Wednesday, Jan 10, 2018

  Rio Tinto has accepted an offer for its Dunkerque aluminium smelter, Europe’s biggest producer of the lightweight metal, from Sanjeev Gupta, the acquisitive UK industrialist.

  The planned purchase, which could be announced as soon as Wednesday according to people familiar with the negotiations, is the latest in a spree of deals by Mr Gupta, who over the past few years has emerged from relative obscurity to build a business empire ranging from power plants and mines to steel mills and car component makers.
  It is not clear how much Mr Gupta’s company Liberty House has offered for the 280,000 tonne a year smelter, which is powered by the nuclear power supplied by EDF, but it is likely to be more than the $410m he paid for Rio’s for a much smaller Scottish plant in 2016, the people said.
  Originally a commodities trader, Mr Gupta has bought a number of distressed or unwanted industrial assets, with a vision of revitalising UK manufacturing based on recycling scrap metal and powered by renewable energy. He was dubbed the ‘Man of Steel’ in a recent BBC documentary charting his deal-making exploits.
  The entrepreneur has also expanded to Australia, most recently buying the Tahmoor coal mine from Glencore through the GFG Alliance, an umbrella group comprising Liberty House and Simec, a business founded by Mr Gupta’s father. That move was aimed at securing the future of Arrium, the troubled steel and mining company GFG acquired last year.
  Rio and Liberty House refused to comment on the deal, which was first reported by Metal Bulletin. The sale agreement with trigger a three month consultation period with French workers and other stakeholders. Once that has been completed the deal can go-ahead.
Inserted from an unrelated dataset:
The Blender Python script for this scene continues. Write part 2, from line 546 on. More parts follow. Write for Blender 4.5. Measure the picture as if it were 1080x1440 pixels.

  For Rio, the planned disposal marks the latest step to streamline its portfolio and focus on its best-performing operations in iron ore, aluminium and copper. Since 2013, the Anglo Australian miner has sold almost $8bn of assets, including most of its coal business. This has helped the company to reduce debt and boost returns to shareholders.
  In a recent interview with the Financial Times, Rio’s chief executive Jean-Sébastien Jacques pledged to continue selling non-core assets saying: “what is important for us is not to be the largest company, it is to be the most profitable company.”
  As well as Dunkerque, the Anglo Australian miner is also looking to sell a 205,000 tonne a year aluminum smelter in Iceland and its Pacific Aluminium business, which analysts say could fetch more than $2bn and has also drawn the attention of Mr Gupta.
  It has also started a sale process for its remaining Australian coal assets that could generate a further $2bn in proceeds, according to analysts.
  The sale of the Dunkerque smelter follows a big run-up in aluminum prices. Over the past year the metal, used in everything from cars to drinks cans, has risen almost 25 per cent to $2,155 a tonne helped strong manufacturing activity around the globe and the closure of illegal smelting capacity in China.